§ THE PROBLEM: Extract, from the records beneath this instruction, each line that contains the word "script".

[Records with scene code]
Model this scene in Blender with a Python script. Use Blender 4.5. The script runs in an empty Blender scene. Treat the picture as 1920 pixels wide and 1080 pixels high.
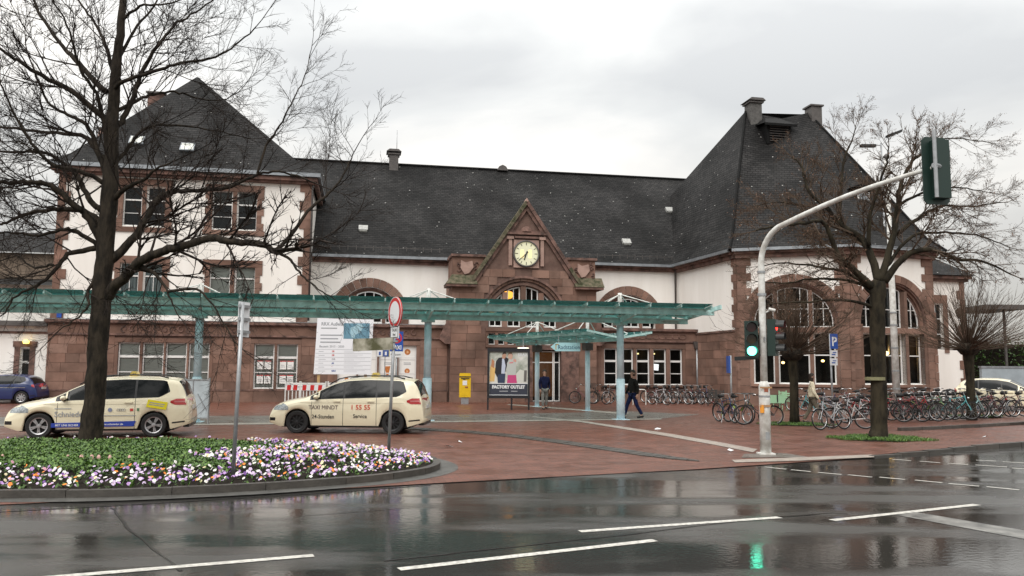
import bpy, bmesh, math, random
from math import sin, cos, pi, radians, hypot, sqrt, atan2, atan, tan
from mathutils import Vector, Matrix
from mathutils.geometry import tessellate_polygon
random.seed(7)
S = bpy.context.scene
COL = S.collection
# ------------------------------------------------------------------ camera
CH, FP, TH, RO = 1.9, 1500.0, atan(152/1500.0), 0.0065
def ray(u, v):
    xc = (u-960)/FP; yc = (540-v)/FP
    r = (cos(RO), -sin(RO)*sin(TH), sin(RO)*cos(TH)); up = (-sin(RO), -sin(TH)*cos(RO), cos(TH)*cos(RO)); fw = (0, cos(TH), sin(TH))
    return Vector([fw[i]+xc*r[i]+yc*up[i] for i in range(3)])
def gp(u, v, z=0.0):
    d = ray(u, v); t = (z-CH)/d.z
    return Vector((d.x*t, d.y*t, z))
def at(u, v, Y):
    d = ray(u, v); t = Y/d.y
    return Vector((d.x*t, Y, CH+d.z*t))
cam = bpy.data.objects.new('camera', bpy.data.cameras.new('camera')); COL.objects.link(cam)
cam.data.lens = 36*FP/1920; cam.data.sensor_width = 36; cam.data.clip_end = 2000; cam.data.clip_start = .1
cam.matrix_world = Matrix.Translation((0, 0, CH)) @ Matrix.Rotation(pi/2+TH, 4, 'X') @ Matrix.Rotation(RO, 4, 'Z')
S.camera = cam
S.view_settings.view_transform = 'Standard'; S.view_settings.look = 'None'; S.view_settings.gamma = 1
S.view_settings.exposure = 0.38; S.view_settings.use_curve_mapping = False
# ------------------------------------------------------------------ world: overcast sky
SUN_EL, SUN_AZ = radians(48), radians(205)      # azimuth the light comes from, seen from above, 0 = +Y
W = bpy.data.worlds.new('World'); S.world = W; W.use_nodes = True
nt = W.node_tree; nt.nodes.clear()
def N(t, **k):
    n = nt.nodes.new(t)
    for a, b in k.items(): setattr(n, a, b)
    return n
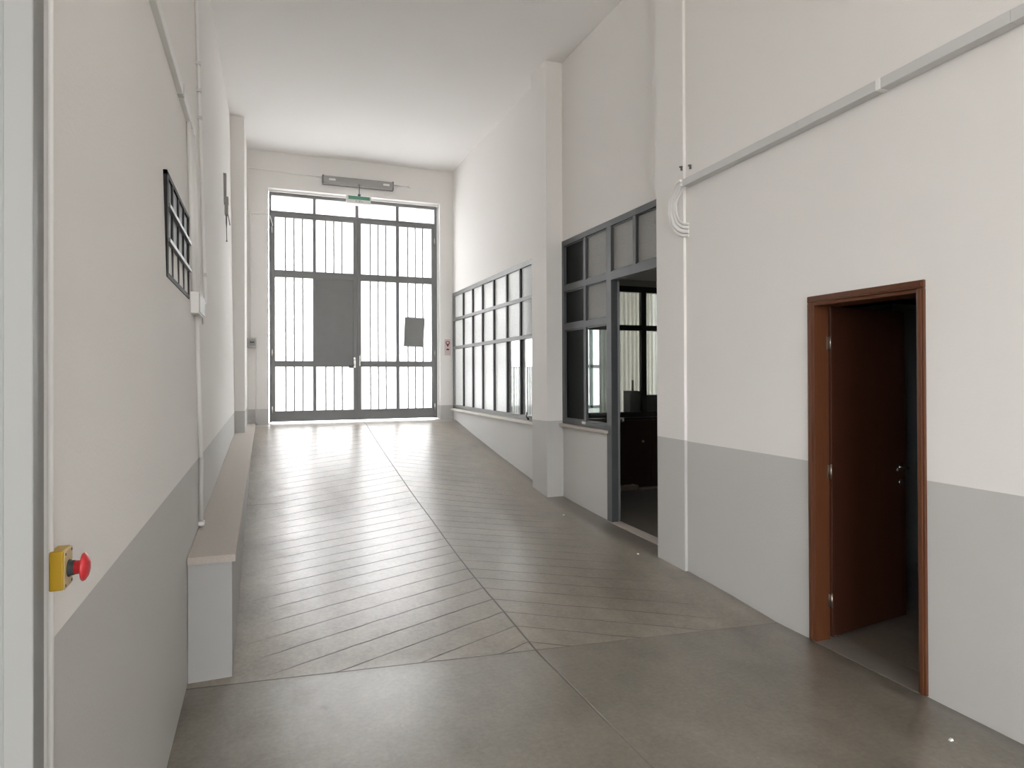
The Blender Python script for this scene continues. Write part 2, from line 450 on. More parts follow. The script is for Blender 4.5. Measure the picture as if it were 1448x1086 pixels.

§ CORRECT RESULT:
Model this scene in Blender with a Python script. Use Blender 4.5. The script runs in an empty Blender scene. Treat the picture as 1920 pixels wide and 1080 pixels high.
The Blender Python script for this scene continues. Write part 2, from line 450 on. More parts follow. The script is for Blender 4.5. Measure the picture as if it were 1448x1086 pixels.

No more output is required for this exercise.